Ayasofya Camisi’nin maddi ve manevi mülkiyet hakkı 567 yıldır Türk milletinin zimmet ve zilyedindedir.”
Ezan sesine hasret Fatih’in yetimi Ayasofya da ezan sesi yükselmesinin tam vaktidir. Devletin kendi kayıtlarında cami olarak görünen mukaddes mekan Ayasofya’nın tekrar cami olarak ibadete açılması ikinci bir fetih olacaktır BİİZNİLLAH.

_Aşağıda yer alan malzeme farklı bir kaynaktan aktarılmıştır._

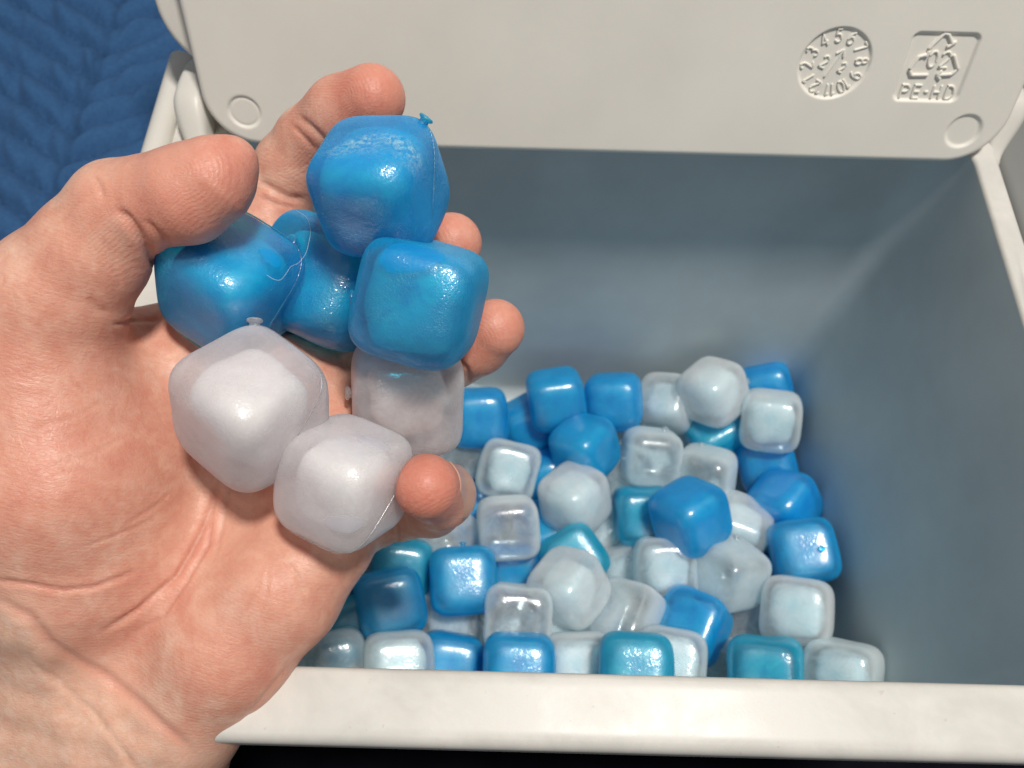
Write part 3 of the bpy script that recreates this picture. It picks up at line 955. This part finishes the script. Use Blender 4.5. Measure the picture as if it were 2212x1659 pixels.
FINGERS = {
 'index': [J(520, 660, 206, 11.2), J(560, 540, 212, 10.2), J(594, 425, 214, 9.4), J(628, 360, 210, 8.8), J(668, 303, 206, 8.4), J(738, 248, 199, 8.7), J(803, 214, 193, 7.7)],
 'middle': [J(640, 800, 210, 10.8), J(725, 705, 220, 9.8), J(800, 630, 224, 9.2), J(900, 570, 216, 8.5), J(945, 545, 210, 8.3), J(976, 524, 205, 7.3)],
 'ring': [J(700, 930, 208, 10.4), J(790, 850, 218, 9.6), J(880, 835, 222, 9.0), J(985, 770, 214, 8.2), J(1030, 742, 208, 8.3), J(1070, 712, 203, 7.5)],
 'little': [J(712, 1120, 200, 9.9), J(790, 1118, 208, 8.6), J(868, 1098, 206, 7.7), J(935, 1092, 195, 7.3), J(954, 1070, 185, 7.4), J(922, 1048, 173, 6.8)],
 'thumb': [J(80, 740, 182, 17), J(125, 640, 178, 15), J(200, 545, 174, 12.2), J(262, 462, 171, 11.0), J(325, 440, 169, 9.6), J(400, 424, 167, 10.0), J(462, 388, 166, 8.6), J(503, 350, 166, 5.0)],
}
def cap_d(p, a, b):
    """distance to a tapered capsule"""
    ba = b[:3]-a[:3]; L2 = ba@ba
    pa = p-a[:3]
    h = np.clip((pa@ba)/L2, 0, 1)
    # correct for the cone's slope so the radius reads as the outline's half width
    d = np.linalg.norm(pa-h[..., None]*ba, axis=-1)
    return d-(a[3]+(b[3]-a[3])*h)
def smin(a, b, k):
    h = np.maximum(k-np.abs(a-b), 0)/k
    return np.minimum(a, b)-h*h*k*.25
def smax(a, b, k): return -smin(-a, -b, k)
def chain_d(p, ch, k=2.0):
    d = None
    for a, b in zip(ch[:-1], ch[1:]):
        e = cap_d(p, a, b)
        d = e if d is None else smin(d, e, k)
    return d
def cube_d(p, c):
    pc, Rc, sc = c
    q_ = (p-pc)@Rc
    return (super_f(q_, None)-sc)*HS
def hand_d(p):
    palm = None
    for ch, k in PALM:
        e = chain_d(p, ch, 4)
        palm = e if palm is None else smin(palm, e, k)
    # hollow of the palm
    hol = cap_d(p, J(470, 960, 172, 13), J(620, 1080, 176, 11))
    palm = smax(palm, -hol, 8)
    d = palm
    first = True
    for nm, ch in FINGERS.items():
        e = chain_d(p, ch, 2.0)
        if nm == 'thumb':
            t_ = smin(palm, e, 5); d = np.minimum(d, t_)
        else:
            d = np.minimum(d, smin(palm, e, 5))
    for c in hand_sdf_cubes:
        d = smax(d, -(cube_d(p, c)-.15), 1.6)
    return d

def chunked(fn, pts, n=400000):
    return np.concatenate([fn(pts[i:i+n]) for i in range(0, len(pts), n)])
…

Farkında olmak zorundayız. Ferd Ferd her Türk evladının görevi yanlışı görünce uyarmak doğru için gereken bedeli ödemektir.
Bir hikaye ile daha net anlatayım meramımı;
Paris’e gitmek üzere hareket eden yolcu uçağı bir türlü havalanamamıştır. Yolcular Paris’in hayalini kurarken “Şimdi Şanzelize’de hayat nasıldır? Eyfel’de akşam yemeği yemek için sabırsızlanıyorum” tarzında şeyler söylemektedir.
Ama bir türlü uçağın yerde ilerleyen halini kendilerine dert edinmemişlerdir. Derken önlerine çıkan büyük bir binaya çarpma tehlikesi baş gösterince yolculardan biri durumu farkeder ve İMDAATT!!! BİNAYA ÇARPACAĞIZ!!! KAPTAANN DİKKAT ET!!! diye bağırır.
Bu feryadın üzerine yolcular hep birden bağırırlar, kaptan birden kendine gelip uçağı havalandırır ve kazadan kılpayı kurtulurlar. Bunun üzerine kaptan yardımcı pilota döner ve şöyle der:
“Birgün hiç bağırmayacaklar ve hepimiz öleceğiz.” Bağıralım ey gençlik. Bağıralım ki, yarın mahşerde bu emanete sahip çıkmadık diye bize bağırılmasın.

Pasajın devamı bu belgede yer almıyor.